COURAGE, FORTITUDE AND MARTYRDOM
The Constitution of Guyana pays homage to the “indomitable spirit and unconquerable will” of our African forefathers who, “by their sacrifices, their blood and their labour” bequeathed to us this dear land. It salutes those “immortal leaders who, in the vanguard of battle, kept aloft the banner of freedom by the example of their courage, their fortitude and their martyrdom”.
Prime Minister, Moses Nagamootoo, in his Emancipation message this year said, “I ask that our people of African origin continue to forge alongside every other Guyanese, a common identity, and strengthen our resolve to keep on building a strong and united Guyana”.
He said, “I exhort you to guard our freedom, to protect the gains of our historic and contemporary struggles, to keep alive the dreams of our ancestors for the good life. I ask you to ensure that our Nation remains in safe hands by keeping your full confidence in David Arthur Granger as President of the Co-operative Republic of Guyana”.
FREE EDUCATION TO BE RESTORED
The world today is powered by Technology, and Guyana is in no position to continue to stroll into this 21st Century. Speed is the key – to install infrastructure everywhere in the country (satellite dishes, LTE networks, fibre optic networks) that connects to every community and village; ensure that every child has access to the Internet; and to encourage young and old to learn things digital, e.g. animation, music, gaming, robotics and software creation like graphic and website design.

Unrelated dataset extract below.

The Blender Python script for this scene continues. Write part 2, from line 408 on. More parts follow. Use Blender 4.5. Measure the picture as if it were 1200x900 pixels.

From the day that this Coalition Government took office, President Granger made a public promise to open every door and corridor leading to the restoration of free education for Guyanese children. Well, he has done it.
Last week, in observance of the 181st anniversary of Emancipation, the President announced that free Education with be reinstituted shortly in keeping with our Constitution (Article 27) which says that Education should be delivered free of charge.
President Granger said, “Emancipation means independence… Emancipation means Education”. It was education that unlocked opportunities, which freed African descendants from their cycle of inter-generational poverty.
Guyana has declared the decade 2020 to 2029 as the decade for the development of all citizens. It is meant to protect citizens’ entitlement to Free Education from Nursery to University.
Guyanese, we have yet another mandate, i.e. to never again accept inequality, inhumanity or racism in our lives. Guyana’s future is too bright to allow selfish people to squander it!
Happy 181st Emancipation Anniversary!